*Dataset records*
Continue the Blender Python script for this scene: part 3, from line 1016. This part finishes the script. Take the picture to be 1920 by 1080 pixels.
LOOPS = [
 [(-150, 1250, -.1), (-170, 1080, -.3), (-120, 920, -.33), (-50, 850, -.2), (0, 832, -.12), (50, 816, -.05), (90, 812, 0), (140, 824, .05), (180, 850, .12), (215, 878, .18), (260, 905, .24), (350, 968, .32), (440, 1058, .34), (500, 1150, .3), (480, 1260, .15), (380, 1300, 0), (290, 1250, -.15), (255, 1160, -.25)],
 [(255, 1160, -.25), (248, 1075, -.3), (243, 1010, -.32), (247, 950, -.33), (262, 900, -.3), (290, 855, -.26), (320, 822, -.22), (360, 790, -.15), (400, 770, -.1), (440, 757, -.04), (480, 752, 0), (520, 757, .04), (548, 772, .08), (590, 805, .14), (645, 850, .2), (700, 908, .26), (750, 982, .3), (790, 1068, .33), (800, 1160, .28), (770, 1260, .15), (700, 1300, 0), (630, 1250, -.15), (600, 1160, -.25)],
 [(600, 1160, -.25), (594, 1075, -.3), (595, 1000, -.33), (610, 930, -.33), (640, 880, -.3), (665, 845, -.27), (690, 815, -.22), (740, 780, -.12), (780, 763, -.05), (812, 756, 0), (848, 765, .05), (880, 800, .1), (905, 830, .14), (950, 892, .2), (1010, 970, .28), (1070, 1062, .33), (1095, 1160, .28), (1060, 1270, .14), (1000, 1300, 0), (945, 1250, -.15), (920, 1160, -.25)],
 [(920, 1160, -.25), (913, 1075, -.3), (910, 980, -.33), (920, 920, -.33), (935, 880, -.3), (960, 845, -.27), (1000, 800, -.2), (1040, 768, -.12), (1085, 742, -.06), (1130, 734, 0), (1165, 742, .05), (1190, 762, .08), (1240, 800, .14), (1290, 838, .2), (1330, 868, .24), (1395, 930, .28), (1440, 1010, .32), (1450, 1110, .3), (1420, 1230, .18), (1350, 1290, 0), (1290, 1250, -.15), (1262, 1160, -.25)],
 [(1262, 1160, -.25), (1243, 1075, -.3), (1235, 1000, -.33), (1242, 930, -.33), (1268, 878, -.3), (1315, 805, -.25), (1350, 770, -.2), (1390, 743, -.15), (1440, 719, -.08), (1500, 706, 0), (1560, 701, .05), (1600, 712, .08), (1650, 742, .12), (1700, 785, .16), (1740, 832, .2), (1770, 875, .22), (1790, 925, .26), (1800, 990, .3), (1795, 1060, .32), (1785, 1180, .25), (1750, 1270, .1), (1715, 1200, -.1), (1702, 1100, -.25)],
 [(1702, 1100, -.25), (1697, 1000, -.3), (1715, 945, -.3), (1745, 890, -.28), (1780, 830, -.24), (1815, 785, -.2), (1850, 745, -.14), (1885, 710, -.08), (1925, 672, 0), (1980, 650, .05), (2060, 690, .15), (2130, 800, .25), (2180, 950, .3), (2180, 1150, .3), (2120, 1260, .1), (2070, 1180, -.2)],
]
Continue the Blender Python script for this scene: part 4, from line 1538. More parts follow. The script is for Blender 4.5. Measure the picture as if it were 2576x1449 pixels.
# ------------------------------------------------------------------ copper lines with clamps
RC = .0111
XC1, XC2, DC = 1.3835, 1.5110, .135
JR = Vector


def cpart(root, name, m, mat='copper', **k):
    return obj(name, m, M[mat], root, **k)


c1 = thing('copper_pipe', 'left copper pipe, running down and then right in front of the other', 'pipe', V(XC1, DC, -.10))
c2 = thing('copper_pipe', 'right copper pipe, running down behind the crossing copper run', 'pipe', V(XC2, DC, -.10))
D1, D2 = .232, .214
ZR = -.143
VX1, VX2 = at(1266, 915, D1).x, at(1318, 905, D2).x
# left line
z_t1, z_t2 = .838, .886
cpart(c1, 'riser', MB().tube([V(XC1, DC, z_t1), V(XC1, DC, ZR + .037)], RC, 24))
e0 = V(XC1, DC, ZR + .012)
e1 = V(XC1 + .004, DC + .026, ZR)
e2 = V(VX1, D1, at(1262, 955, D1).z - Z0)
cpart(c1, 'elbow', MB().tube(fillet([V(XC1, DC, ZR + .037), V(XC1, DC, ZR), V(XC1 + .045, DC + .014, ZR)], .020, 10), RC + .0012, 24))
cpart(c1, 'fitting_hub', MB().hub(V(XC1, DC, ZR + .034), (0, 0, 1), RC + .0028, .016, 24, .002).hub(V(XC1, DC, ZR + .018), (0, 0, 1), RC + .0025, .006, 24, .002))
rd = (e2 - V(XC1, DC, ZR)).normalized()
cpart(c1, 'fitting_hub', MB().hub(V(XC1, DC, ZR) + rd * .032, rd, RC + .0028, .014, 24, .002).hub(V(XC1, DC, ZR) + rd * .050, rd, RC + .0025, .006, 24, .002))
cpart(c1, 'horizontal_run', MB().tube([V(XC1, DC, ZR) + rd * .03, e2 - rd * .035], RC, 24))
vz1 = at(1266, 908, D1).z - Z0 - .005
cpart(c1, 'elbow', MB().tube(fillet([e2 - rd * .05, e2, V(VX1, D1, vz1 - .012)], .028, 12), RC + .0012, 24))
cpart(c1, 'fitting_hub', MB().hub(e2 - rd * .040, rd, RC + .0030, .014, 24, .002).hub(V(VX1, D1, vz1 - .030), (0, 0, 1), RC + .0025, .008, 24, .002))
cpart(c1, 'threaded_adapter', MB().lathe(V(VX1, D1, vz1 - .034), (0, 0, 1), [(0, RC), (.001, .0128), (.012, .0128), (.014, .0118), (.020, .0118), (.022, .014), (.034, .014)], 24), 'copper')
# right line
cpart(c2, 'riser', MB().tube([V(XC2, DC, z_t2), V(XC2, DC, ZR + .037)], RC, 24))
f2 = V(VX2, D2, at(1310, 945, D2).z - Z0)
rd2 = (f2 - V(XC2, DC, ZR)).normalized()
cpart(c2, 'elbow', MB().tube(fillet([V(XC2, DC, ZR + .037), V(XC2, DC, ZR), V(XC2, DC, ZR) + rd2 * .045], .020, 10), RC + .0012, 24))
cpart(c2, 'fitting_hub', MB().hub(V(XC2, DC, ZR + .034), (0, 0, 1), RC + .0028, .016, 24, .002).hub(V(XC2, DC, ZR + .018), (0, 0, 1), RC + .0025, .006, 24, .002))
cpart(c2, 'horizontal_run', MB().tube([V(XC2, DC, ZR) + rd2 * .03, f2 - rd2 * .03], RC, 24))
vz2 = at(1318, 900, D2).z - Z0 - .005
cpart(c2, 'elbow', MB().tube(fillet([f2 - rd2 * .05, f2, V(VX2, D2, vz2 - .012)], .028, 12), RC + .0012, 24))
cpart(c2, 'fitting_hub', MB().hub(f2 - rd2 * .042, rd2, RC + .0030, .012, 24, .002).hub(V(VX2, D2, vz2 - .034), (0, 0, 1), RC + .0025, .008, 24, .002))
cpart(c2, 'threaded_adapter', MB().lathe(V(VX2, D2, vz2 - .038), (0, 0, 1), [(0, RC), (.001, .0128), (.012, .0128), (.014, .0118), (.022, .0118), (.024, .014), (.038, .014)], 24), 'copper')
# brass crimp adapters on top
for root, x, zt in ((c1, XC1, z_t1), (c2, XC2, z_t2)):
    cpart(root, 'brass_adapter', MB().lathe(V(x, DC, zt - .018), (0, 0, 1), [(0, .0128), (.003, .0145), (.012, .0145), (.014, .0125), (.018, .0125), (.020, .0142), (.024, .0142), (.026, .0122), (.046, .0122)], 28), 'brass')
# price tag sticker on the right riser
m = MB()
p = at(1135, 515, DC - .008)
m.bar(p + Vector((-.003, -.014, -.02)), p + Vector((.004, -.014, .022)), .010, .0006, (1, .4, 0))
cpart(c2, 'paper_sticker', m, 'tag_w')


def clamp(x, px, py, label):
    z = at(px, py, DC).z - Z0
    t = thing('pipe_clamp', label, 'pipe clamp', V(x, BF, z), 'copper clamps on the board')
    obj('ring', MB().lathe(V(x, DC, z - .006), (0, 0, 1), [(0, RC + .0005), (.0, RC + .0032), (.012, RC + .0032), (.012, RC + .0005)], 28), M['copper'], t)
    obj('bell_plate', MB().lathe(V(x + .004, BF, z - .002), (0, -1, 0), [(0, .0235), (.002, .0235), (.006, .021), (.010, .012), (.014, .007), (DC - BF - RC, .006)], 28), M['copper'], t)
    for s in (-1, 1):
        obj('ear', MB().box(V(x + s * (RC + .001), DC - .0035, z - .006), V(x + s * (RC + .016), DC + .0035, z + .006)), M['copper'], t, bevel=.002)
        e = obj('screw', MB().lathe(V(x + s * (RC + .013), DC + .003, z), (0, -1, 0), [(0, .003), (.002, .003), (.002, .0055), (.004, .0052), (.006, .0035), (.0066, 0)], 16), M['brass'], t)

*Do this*
Of the lines above, retype only those from the line containing "Continue the Blender Python script for this scene: part 4, from" through the line containing "return obj(name, m, M[mat], root, **k)", including both, exactly.

*Written response*
Continue the Blender Python script for this scene: part 4, from line 1538. More parts follow. The script is for Blender 4.5. Measure the picture as if it were 2576x1449 pixels.
# ------------------------------------------------------------------ copper lines with clamps
RC = .0111
XC1, XC2, DC = 1.3835, 1.5110, .135
JR = Vector


def cpart(root, name, m, mat='copper', **k):
    return obj(name, m, M[mat], root, **k)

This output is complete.